— BEGIN —

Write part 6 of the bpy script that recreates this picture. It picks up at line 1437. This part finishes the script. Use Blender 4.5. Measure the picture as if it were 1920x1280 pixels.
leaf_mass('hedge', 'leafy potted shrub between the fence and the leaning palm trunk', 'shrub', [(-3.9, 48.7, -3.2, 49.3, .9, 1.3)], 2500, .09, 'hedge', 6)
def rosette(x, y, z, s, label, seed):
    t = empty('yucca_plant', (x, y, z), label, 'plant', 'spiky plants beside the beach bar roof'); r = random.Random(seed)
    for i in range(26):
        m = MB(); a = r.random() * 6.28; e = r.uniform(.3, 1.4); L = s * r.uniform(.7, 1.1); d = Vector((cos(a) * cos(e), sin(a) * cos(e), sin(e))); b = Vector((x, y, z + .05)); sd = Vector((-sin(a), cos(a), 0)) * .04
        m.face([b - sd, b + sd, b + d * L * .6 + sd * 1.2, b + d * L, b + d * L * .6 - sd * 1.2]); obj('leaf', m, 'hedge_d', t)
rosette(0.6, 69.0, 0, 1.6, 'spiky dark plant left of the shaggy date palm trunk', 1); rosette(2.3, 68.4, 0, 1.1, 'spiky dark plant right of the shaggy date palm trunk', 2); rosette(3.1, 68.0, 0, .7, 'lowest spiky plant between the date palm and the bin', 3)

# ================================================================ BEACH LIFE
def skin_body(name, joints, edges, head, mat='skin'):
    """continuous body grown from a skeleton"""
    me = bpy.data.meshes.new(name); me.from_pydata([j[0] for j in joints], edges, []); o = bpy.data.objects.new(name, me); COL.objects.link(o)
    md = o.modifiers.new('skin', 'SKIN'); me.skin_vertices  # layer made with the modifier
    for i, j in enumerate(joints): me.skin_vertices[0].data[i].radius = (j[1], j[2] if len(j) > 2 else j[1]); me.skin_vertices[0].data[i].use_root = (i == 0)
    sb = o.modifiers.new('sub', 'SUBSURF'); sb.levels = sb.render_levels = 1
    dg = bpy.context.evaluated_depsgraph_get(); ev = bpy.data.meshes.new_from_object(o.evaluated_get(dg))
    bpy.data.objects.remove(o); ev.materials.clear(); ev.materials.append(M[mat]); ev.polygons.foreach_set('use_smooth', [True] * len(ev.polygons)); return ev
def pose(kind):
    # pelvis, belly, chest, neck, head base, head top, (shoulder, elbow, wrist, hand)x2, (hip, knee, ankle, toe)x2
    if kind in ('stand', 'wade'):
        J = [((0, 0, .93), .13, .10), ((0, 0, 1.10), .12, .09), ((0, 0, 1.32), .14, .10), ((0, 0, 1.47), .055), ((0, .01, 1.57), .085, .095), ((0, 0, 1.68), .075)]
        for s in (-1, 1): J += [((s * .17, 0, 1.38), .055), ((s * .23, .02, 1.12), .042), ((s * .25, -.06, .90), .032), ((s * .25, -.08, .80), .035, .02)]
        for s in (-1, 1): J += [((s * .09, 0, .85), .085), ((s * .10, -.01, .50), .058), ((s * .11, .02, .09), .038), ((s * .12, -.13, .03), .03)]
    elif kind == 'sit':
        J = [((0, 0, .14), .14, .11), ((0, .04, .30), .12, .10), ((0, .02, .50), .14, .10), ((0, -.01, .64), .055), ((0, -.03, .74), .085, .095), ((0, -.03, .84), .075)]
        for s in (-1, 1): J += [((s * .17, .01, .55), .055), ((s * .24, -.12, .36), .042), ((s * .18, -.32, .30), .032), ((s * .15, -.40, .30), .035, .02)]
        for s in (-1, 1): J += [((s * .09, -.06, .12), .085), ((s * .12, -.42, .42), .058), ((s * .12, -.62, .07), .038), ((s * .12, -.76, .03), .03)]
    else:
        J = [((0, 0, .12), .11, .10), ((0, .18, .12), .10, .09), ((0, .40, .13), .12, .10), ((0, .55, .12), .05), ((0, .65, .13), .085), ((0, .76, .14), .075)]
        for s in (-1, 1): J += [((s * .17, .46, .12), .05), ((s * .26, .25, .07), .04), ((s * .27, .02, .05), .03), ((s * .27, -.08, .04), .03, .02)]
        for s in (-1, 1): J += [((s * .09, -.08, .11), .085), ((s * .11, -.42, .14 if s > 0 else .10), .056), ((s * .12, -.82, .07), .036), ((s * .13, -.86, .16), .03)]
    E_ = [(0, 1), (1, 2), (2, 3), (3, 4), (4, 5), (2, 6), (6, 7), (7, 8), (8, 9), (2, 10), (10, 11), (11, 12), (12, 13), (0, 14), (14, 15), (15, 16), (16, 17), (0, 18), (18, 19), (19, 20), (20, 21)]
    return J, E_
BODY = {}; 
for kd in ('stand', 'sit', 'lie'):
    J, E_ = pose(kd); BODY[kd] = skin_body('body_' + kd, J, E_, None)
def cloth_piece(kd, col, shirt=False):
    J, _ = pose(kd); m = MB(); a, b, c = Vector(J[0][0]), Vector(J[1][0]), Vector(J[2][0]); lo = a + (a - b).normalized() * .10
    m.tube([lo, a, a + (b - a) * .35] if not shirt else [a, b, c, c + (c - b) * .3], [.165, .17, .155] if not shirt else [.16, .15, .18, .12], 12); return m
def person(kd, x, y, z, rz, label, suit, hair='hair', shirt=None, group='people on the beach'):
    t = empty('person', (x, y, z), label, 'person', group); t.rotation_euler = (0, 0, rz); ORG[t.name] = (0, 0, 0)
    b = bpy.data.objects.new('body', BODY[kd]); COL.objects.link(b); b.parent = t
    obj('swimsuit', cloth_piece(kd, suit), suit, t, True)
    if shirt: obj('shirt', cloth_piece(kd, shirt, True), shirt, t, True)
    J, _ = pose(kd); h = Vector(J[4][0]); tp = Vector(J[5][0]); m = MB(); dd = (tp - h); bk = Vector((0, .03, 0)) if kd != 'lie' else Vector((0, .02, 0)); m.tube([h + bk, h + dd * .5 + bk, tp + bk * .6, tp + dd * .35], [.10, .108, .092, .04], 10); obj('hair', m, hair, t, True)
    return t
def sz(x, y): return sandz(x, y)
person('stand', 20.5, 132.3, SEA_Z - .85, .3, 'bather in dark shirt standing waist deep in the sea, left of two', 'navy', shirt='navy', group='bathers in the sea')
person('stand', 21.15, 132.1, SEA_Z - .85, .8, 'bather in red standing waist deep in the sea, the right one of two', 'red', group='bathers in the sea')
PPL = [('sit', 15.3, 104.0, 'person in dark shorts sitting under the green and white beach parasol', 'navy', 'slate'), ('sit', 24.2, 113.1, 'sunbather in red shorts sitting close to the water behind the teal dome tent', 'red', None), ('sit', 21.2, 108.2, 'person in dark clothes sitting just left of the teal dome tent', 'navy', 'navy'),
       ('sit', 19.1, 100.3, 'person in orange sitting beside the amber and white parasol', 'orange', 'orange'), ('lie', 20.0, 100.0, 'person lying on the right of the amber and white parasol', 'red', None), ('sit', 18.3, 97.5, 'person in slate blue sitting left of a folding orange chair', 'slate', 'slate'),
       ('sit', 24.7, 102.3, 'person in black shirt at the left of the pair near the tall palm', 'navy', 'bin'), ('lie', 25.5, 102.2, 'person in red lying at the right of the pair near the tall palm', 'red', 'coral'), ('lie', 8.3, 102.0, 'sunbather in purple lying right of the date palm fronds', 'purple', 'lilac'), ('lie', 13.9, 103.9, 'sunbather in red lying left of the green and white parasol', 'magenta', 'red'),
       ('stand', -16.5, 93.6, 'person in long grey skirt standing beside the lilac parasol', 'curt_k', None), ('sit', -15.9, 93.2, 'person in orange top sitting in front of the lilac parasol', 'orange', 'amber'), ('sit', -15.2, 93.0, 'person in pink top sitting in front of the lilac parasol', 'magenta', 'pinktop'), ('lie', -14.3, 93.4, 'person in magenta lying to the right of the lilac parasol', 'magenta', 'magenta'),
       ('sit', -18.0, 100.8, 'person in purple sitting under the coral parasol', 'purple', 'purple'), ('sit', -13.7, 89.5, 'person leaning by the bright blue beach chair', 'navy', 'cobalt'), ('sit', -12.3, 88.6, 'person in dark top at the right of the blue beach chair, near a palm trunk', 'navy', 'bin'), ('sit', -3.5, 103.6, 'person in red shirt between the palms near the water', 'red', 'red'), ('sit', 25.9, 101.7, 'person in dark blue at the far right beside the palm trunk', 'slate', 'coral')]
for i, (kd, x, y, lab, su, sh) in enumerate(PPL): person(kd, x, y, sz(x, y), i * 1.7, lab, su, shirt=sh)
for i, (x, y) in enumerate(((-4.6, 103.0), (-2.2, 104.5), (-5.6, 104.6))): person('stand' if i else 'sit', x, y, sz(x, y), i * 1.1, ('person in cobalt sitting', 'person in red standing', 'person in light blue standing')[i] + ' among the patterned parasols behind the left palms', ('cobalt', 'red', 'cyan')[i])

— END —

From the first line of the data above to the line holding "rosette(0.6, 69.0, 0, 1.6, 'spiky", reproduce each line exactly; emit no other lines.

Write part 6 of the bpy script that recreates this picture. It picks up at line 1437. This part finishes the script. Use Blender 4.5. Measure the picture as if it were 1920x1280 pixels.
leaf_mass('hedge', 'leafy potted shrub between the fence and the leaning palm trunk', 'shrub', [(-3.9, 48.7, -3.2, 49.3, .9, 1.3)], 2500, .09, 'hedge', 6)
def rosette(x, y, z, s, label, seed):
    t = empty('yucca_plant', (x, y, z), label, 'plant', 'spiky plants beside the beach bar roof'); r = random.Random(seed)
    for i in range(26):
        m = MB(); a = r.random() * 6.28; e = r.uniform(.3, 1.4); L = s * r.uniform(.7, 1.1); d = Vector((cos(a) * cos(e), sin(a) * cos(e), sin(e))); b = Vector((x, y, z + .05)); sd = Vector((-sin(a), cos(a), 0)) * .04
        m.face([b - sd, b + sd, b + d * L * .6 + sd * 1.2, b + d * L, b + d * L * .6 - sd * 1.2]); obj('leaf', m, 'hedge_d', t)
rosette(0.6, 69.0, 0, 1.6, 'spiky dark plant left of the shaggy date palm trunk', 1); rosette(2.3, 68.4, 0, 1.1, 'spiky dark plant right of the shaggy date palm trunk', 2); rosette(3.1, 68.0, 0, .7, 'lowest spiky plant between the date palm and the bin', 3)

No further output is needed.